Gran lección para un aspirante a lector (y poeta en ciernes): la obra maestra, el gesto grande, la apuesta apoteósica. Diez años de trabajo en cada libro, con la ausencia de prisa de quien sabe que prepara una alucinante irrupción en el foro. Mi fascinación se concentró en Palinuro de México, 650 páginas sin apenas trama, con un abecedario inflamable y, por ahí, una historia de amor que enchinó mi piel sin descanso (Estefanía, ah, Estefanía). Le agradezco a Del Paso la ambición, la carcajada estentórea, la erotización del vocabulario, la idea de que una literatura mayor aún es o era posible. Esos libros fueron una universidad paralela a la otra, en la que estudiaba Letras Hispánicas y sin embargo no aprendía a la misma velocidad. Otros títulos memorables y fundadores, para mí, los acompañaron: La región más transparente, de Carlos Fuentes; Paradiso, de José Lezama Lima; Rayuela, de Julio Cortázar; Cien años de soledad, de Gabriel García Márquez; Conversación en La Catedral, de Mario Vargas Llosa, algunos que aspiraron a la grandeza y quedaron, nada más, en libros buenísimos, como La vida exagerada de Martín Romaña, de Alfredo Bryce Echenique o El río, de Luis Cardoza y Aragón. Y no muchos más. Yo, inclinado al verso, mamaba prosa narrativa como infante lactando, y le tengo mucho cariño a esos libros que no tuvieron empacho en tutearse con Rabelais, con Sterne, con Mann.

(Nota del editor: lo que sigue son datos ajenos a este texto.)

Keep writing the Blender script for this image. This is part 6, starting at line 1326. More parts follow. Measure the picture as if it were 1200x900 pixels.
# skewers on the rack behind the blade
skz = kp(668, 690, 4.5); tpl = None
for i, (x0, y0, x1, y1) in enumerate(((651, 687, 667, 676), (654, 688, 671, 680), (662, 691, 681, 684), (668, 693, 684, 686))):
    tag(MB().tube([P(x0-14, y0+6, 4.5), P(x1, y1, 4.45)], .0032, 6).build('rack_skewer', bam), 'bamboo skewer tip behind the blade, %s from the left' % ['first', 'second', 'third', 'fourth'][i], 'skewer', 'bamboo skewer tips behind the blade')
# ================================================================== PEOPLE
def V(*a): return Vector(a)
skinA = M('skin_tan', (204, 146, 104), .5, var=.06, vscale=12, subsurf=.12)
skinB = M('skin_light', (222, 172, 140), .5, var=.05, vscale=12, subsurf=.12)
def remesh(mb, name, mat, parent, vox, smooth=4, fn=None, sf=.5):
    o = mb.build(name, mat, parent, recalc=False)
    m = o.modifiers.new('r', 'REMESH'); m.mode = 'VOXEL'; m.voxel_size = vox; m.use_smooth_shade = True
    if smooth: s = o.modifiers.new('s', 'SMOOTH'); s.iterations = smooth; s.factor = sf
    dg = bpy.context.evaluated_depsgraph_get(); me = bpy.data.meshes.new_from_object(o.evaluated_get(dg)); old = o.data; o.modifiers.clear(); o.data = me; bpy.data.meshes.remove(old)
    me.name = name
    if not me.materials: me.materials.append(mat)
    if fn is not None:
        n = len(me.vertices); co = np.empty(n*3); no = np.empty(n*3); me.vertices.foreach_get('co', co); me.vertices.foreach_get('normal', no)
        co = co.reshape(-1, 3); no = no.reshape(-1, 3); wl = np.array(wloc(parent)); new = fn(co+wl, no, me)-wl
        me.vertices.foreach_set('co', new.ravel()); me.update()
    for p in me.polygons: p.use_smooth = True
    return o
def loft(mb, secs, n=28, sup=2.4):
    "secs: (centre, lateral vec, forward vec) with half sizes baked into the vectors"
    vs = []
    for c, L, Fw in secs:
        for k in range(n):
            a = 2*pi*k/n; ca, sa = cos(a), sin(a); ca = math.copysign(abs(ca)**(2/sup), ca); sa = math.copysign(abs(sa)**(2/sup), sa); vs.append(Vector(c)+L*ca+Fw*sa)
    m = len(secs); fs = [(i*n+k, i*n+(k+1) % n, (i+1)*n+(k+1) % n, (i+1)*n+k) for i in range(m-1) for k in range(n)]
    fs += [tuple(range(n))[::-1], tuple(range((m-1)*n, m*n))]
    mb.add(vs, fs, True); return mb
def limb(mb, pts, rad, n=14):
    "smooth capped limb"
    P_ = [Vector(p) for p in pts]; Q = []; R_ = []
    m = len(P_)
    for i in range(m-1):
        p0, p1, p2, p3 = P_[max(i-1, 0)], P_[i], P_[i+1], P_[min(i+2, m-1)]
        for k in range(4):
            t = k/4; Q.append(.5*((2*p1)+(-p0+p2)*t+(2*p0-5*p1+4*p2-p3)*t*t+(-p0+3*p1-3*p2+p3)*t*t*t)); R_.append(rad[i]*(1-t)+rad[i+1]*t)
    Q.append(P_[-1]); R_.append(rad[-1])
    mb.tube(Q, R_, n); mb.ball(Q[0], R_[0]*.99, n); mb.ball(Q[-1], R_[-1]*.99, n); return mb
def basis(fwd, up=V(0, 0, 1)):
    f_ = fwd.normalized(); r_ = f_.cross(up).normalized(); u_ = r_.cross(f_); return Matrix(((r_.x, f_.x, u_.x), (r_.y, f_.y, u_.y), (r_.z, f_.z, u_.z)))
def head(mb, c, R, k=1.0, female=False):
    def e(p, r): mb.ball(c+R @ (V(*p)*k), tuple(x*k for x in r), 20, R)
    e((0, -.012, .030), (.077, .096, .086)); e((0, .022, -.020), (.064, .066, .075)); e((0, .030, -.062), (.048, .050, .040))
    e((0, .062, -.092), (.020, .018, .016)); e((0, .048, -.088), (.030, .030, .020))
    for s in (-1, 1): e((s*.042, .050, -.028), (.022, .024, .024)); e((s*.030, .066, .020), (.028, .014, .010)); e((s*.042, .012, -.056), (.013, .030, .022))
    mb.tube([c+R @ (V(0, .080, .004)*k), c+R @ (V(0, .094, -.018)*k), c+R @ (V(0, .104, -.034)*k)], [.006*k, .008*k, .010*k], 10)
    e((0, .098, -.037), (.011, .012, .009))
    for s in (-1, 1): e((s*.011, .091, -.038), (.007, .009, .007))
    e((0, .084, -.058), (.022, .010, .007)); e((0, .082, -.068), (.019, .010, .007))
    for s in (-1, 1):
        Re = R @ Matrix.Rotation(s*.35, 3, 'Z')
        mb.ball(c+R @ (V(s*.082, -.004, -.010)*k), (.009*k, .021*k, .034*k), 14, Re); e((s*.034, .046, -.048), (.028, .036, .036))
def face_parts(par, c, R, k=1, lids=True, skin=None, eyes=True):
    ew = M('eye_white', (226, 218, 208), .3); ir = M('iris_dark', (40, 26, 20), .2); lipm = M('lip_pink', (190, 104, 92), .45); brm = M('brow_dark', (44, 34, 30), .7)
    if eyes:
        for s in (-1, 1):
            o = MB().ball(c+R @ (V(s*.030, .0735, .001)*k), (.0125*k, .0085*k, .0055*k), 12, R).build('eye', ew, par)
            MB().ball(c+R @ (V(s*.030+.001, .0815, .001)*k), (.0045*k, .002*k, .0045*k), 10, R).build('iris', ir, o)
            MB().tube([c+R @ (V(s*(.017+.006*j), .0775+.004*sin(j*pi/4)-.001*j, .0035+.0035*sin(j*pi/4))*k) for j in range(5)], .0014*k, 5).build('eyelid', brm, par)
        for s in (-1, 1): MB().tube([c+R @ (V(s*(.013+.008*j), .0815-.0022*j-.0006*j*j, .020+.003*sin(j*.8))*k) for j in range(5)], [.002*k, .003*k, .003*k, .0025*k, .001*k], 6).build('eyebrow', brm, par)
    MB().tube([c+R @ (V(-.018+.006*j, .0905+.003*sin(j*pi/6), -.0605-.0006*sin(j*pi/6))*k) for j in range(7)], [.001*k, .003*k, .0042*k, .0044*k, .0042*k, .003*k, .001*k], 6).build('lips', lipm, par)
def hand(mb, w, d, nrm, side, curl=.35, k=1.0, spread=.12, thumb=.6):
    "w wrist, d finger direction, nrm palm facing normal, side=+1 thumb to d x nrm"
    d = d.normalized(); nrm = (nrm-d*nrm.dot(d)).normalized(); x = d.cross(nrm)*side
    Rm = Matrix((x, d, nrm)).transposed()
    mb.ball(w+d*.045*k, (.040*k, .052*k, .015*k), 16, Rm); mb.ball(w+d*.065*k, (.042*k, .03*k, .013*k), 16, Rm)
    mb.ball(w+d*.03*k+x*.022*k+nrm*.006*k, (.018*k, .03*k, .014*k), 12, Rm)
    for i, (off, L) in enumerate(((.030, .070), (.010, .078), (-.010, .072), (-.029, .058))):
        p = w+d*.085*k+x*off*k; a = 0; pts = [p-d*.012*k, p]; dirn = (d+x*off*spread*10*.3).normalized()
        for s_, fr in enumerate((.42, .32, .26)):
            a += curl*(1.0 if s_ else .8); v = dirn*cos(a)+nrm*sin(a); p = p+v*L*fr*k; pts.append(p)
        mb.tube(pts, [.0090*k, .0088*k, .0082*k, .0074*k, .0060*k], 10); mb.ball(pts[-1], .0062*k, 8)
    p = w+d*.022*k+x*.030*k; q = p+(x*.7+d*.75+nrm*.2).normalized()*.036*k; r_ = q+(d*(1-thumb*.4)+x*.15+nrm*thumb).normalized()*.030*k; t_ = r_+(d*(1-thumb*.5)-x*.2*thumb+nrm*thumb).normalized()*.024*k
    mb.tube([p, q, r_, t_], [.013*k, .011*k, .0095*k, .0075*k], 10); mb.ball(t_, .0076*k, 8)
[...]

¿Qué ha sido de esa ambición? Los gringos la ensayan, con un Jonathan Franzen y un David Foster Wallace. El noruego Karl Ove Knausgaard parecía que se iba a escribir a sí mismo hasta caer muerto. Pero ya no leo tanta ficción, descenso que, dicen, trae la edad… Aquí, en México, reconozco a tres (hay más, claro: pienso en Daniel Sada) escritores que saben teclear con furia y sin miedo, con un ojo puesto en la más rica elaboración estilística y el otro sueltito en la ambición. Se trata de Álvaro Enrigue, Emiliano Monge y Fernanda Melchor. Son voces deschongadas y potentes que agradezco, con vastas aspiraciones, que no piden perdón ni permiso. Prosas que más parecen haber sido aporreadas que tecleadas y que mucho le deben a los esfuerzos titánicos de un Del Paso, que se encerraba el tiempo que fuera necesario a levantar sus catedrales verbales. Siempre hay que festejar esa ambición.